Published by aschwartz on Thu, 01/19/2012 - 12:27
Last week I did something I have sworn not to do on numerous occasions. I got in a facebook fight. I am frankly embarrassed at myself for being drawn in to one. Internet arguments are kinda like breaking up toddler fights. No one gets what they want and everyone leaves upset. There is no voice inflection in text. You can’t read body language. Most of the time, you don’t know the person well enough to understand their motives. I cannot tell you how many times I have resisted the temptation to post something I knew might start a fight. Last week, I didn’t.
Before I go any further, let me say this. Some things are worth fighting for out of a good motivation. Some times you need to stand up even if you know it will cause strife. I did feel that the issue that drew me in was an important one, even if I might have dealt with it differently. What was the issue? I have seen a disturbing trend of “Christian” leaders calling one another out over the Internet on issues that are non-essential. Even if they were issues of essential doctrine, I cannot understand why one would not contact that individual directly. The justification has been that if something is said or printed in public, it can be rebuked in public. It’s a good thing I don’t take that approach with my children. Should I announce to the world when my child is disobedient in public, or should I gently rebuke him in private and allow him to apologize to those whom he offended? Lets read Matthew 18:15-17
15 “If another believer sins against you, go privately and point out the offense. If the other person listens and confesses it, you have won that person back. 16 But if you are unsuccessful, take one or two others with you and go back again, so that everything you say may be confirmed by two or three witnesses. 17 If the person still refuses to listen, take your case to the church.
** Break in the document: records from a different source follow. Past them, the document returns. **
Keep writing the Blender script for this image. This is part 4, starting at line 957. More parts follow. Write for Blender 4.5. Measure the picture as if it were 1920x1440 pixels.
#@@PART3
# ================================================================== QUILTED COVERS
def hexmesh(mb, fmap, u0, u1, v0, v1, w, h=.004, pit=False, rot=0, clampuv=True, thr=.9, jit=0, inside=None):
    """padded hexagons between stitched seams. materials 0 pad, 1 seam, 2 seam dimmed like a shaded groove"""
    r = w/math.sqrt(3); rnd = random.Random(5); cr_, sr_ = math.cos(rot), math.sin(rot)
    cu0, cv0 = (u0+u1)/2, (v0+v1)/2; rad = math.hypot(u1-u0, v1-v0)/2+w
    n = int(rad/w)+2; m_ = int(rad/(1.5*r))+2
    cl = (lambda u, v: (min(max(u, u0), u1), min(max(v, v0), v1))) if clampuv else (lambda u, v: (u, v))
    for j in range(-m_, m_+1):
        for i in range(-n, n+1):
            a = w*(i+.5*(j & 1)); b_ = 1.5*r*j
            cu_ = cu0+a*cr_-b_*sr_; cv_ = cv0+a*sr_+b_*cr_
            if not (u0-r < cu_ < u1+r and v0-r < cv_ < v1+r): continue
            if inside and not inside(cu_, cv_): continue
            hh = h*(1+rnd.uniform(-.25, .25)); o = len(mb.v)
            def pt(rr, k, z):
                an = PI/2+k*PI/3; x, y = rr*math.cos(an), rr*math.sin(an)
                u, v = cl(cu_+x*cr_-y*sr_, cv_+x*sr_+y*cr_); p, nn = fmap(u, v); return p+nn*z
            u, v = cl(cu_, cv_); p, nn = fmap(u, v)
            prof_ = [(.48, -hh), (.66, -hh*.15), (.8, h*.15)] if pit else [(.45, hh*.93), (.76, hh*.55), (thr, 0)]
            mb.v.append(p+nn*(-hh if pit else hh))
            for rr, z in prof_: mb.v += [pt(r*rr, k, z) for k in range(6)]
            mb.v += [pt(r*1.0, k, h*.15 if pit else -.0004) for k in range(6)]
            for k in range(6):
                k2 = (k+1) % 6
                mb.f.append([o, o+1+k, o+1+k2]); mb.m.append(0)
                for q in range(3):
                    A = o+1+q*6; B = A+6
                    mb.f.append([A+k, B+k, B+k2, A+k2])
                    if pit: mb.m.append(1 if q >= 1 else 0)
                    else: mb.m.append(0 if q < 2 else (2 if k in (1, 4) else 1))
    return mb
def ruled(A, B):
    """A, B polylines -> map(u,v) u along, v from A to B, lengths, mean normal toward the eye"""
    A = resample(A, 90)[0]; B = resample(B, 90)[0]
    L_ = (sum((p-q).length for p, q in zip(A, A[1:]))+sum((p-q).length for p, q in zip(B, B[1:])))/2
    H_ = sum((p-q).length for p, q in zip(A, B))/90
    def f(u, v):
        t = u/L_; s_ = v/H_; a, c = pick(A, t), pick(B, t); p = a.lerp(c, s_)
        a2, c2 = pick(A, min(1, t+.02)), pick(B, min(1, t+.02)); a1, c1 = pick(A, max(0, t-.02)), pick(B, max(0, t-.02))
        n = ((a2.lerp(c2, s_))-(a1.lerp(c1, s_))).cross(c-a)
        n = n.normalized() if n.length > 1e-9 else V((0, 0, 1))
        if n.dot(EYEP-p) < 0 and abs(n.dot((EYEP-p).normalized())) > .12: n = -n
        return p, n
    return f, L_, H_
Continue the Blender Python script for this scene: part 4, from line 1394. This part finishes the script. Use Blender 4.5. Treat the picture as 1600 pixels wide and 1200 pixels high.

Then if he or she won’t accept the church’s decision, treat that person as a pagan or a corrupt tax collector.
The response of those who justify personal public rebuke is: “They didn’t sin against me.” If that is the case, shouldn’t that make you less apt to rebuke, not more? First, this scripture makes no distinction between public, and private sins. Second, the heart of the text is one of reconciliation. “If the other person listens and confesses it, you have won that person back.”
We are to confront personally so that we have to engage in “log removal,” before confronting a brother about a “splinter.” The idea is that we must have a compassionate attitude, humble heart, and a RELATIONSHIP with the individual in question. What possible harm can be done taking the time to call, email, or God forbid have a face to face meeting to understand and then confront a brother? If you don’t have time for the relationship, why do you have enough time to rip them?
There is certainly nothing wrong with preaching correct doctrine and passionately pursuing truth, but rebuking a believer personally is a different matter. I think it’s remarkable that Jesus tells His disciples, “So practice and obey whatever they tell you, but don't follow their example. For they don't practice what they teach. Why? Because as important as correct teaching is, one must still love thy neighbor. Just remember: A bully with a Bible is still a bully.